We waited all day. People came and went, and still there was no phone call. By mid-afternoon, I knew that the first six or seven rounds were over, and clearly I had not been drafted yet. But that was okay. There were twelve rounds in total over two days, which left plenty of opportunities for me.
Finally, the phone rang. Everyone made room for me, and I answered.
“This is the Dallas Cowboys,” a man’s voice said.
“Yeah!” I said. I was literally cheering, I was so happy. The Dallas Cowboys was my favorite team growing up. It was a dream come true to play for them.
“Hey, man, I’m just kidding,” the man said.
What?! It took me a minute to process what was happening, and then I realized that I recognized the voice on the other end of the line: Marcelle.

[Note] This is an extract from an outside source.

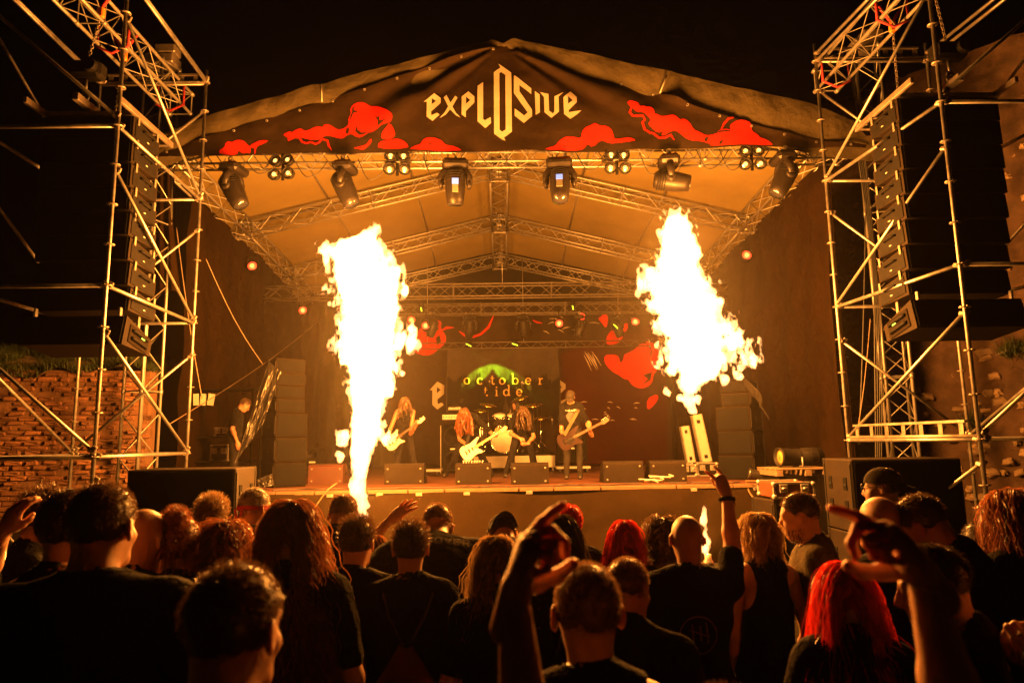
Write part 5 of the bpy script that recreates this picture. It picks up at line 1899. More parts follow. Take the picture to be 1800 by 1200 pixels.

“I could kill you right now,” I said.
Without another word, I hung up on him. I couldn’t believe he’d done that to me. It was the meanest trick anyone had ever played on me, and it was literally several weeks before I was ab
le to talk to him again.
By this point, it was late in the afternoon, and the day had definitely lost its luster. Everyone went home, and the party was finished. The first day of the draft passed without a call. I woke up early the next day and continued to wait by the phone. Hours passed. At this point, it was three or four in the afternoon, and it appeared my greatest fear had come true. The NFL didn’t want me. It was over.
“I didn’t get drafted,” I said, collapsing in a heap on the stairs. I turned around and put my face down, and I just cried, I mean real tears and sobs.
“I didn’t do it,” I said. “I didn’t do it. I failed.”
“Terry,” Rebecca said. “What are you doing? Listen, if you were supposed to do this, you are going to do it. You did the whole walk-on thing in college, and you can do it again. I don’t care if you have to try out. Or if you have to go free agent, that’s what you’re going to do. If this is your dream, it’s yours. God did not take you this far to leave you here, so you get yourself together, and understand that this is not the end, ever.”
I looked at her. She had shaken me up, but in a good way. She was right.
“I know,” I said, wiping away my tears.
“Now stop it, and understand there is something bigger for you. Get yourself together right now, and we’re gonna believe the best is yet to come, okay?”
“I know,” I said, through the last of my tears. “I know.”
I felt like I was done, but I knew she was right. And if she still believed in me, then I had to find a way to believe in myself.
Rebecca and my mother left for the grocery store. The phone rang. I didn’t even notice. At this point, I was past caring. So my sister picked up the phone.